Overview: Many investors use the Dow Jones Industrial Average as a gauge of how the market is doing. It is important to recognize that the Dow only captures one portion of the market.
How did the market do today? When is the market going to get back to 14,000?
When investors talk about “the market,” they usually mean the Dow Jones Industrial Average. A well educated investor recognizes that the Dow is a market, but it is not the market.
What is the Dow? The Dow is an index composed of 30 U.S. stocks chosen to indicate how the stock market is doing. The Dow does a good job of measuring the performance of one asset class — U.S. large-cap growth. The same could be said of the S&P 500 Index, which is composed of 500 of the largest U.S. companies. It is also commonly used to represent “the market.”
There are mathematical reasons why investors view the Dow as the market. Even though the Dow only tracks a small fraction of the companies in the market, those companies make up roughly 25 percent of the market. The S&P 500 provides about 75 percent coverage of U.S. equities.
However, solely considering the Dow (or the S&P 500) as the market can lead to a wrong view of performance. Just look at the past decade. The 10-year annualized return of the Dow was 1.3 percent, and it was –1.2 percent in real terms. So this was a decade of lost market returns, right?

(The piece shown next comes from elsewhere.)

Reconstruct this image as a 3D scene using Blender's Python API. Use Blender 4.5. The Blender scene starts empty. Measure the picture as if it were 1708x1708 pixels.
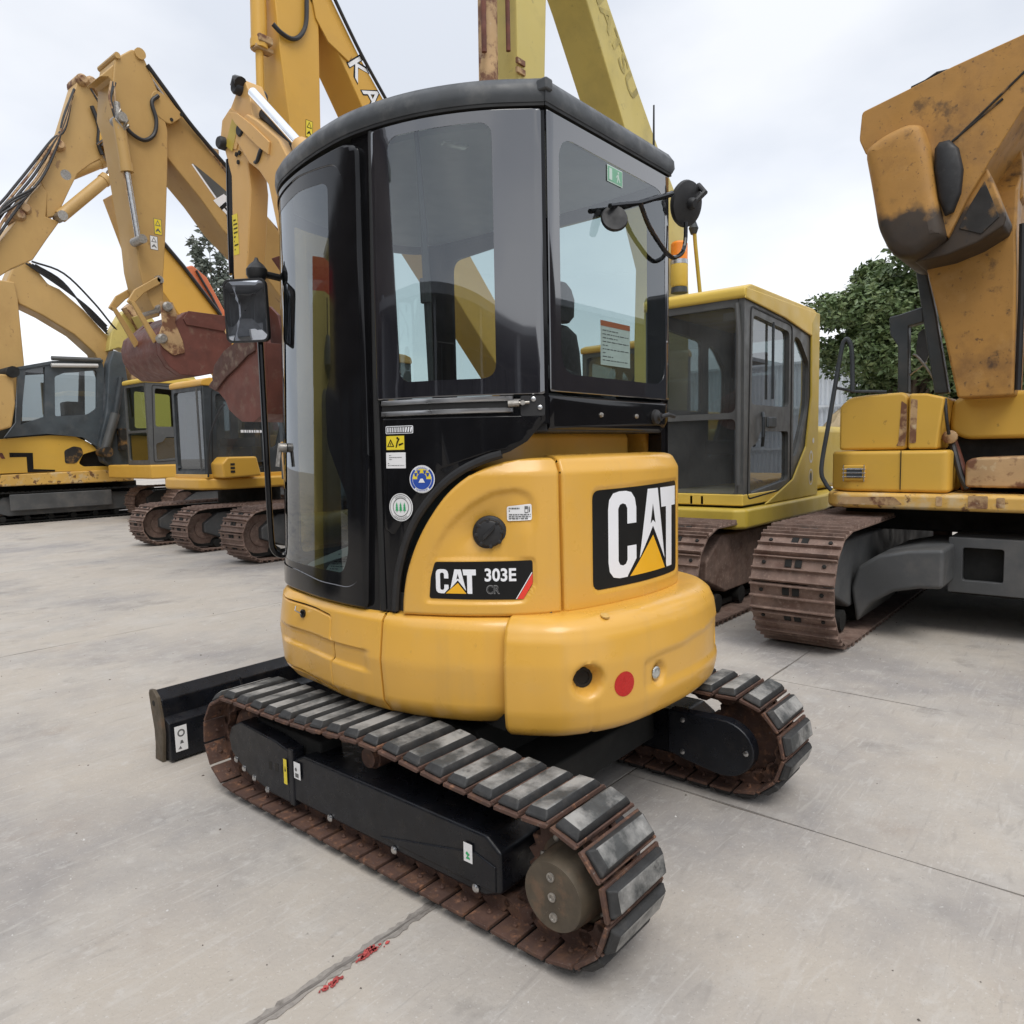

Wrong! Consider the following table.
| Annualized Returns (%) 2000–2009 | |||
| U.S. | Returns (%) | International | Returns (%) |
| Large-Cap (Dow) | 1.3 | Large-Cap | 1.2 |
| Large-Cap (S&P 500) | -1.0 | Large-Cap Value | 3.5 |
| Large-Cap Value | 2.5 | Small-Cap | 4.3 |
| Small-Cap | 3.5 | Small-Cap Value | 11.6* |
| Small-Cap Value | 8.3 | Emerging Markets Large-Cap | 9.8 |
| Real Estate | 10.7 | Emerging Markets Small-Cap | 10.9 |
| Emerging Markets Value | 12.1 | ||
* As represented by Dimensional Fund Advisors’ small-cap value index.
So was this a decade of lost returns? No. Consider a globally diversified stock portfolio with a 50 percent domestic and 50 percent international allocation, equal weighting of the five domestic equity asset classes (10 percent each) and equal weighting of the international equity asset classes (10 percent each, then 3.33 percent for each of the emerging market classes). This portfolio, rebalanced annually, had an annualized return of about 6.1 percent over the past 10 years.
Having a Plan
While there have been 10-year periods when the returns for each of the markets mentioned in the table were better, a well-educated investor with a good advisor may have experienced slightly better returns. How could that be?
Such returns do not appear every year. There are peaks and valleys in the performance of each of those asset classes. In most cases, those peaks and valleys occur at different times. Well-educated investors with good advisors should have portfolios with the appropriate amount of exposure to each of those asset classes, according to their well-designed Investment Policy Statement.
Advisors should be monitoring the portfolio throughout the year in case asset classes grow out of their allocation range. When that occurs, investors should have the discipline to sell some of the asset classes that are above their target allocations (at high prices) and then buy the asset classes that are below their target allocations (at low prices) to rebalance their overall plan. (After all, the golden rule of investing is to buy low and sell high.) This strategy involves buying more shares when prices are low, improving the portfolio growth over time.
Summary
Ten years is a short time period, and there is no crystal ball to predict the future. Still, investors should look beyond the Dow when they think of the market and their investment portfolios. When looking back, it is clear that there are benefits to having a globally diversified portfolio rebalanced and tailored to investors’ willingness, need and ability to take risk.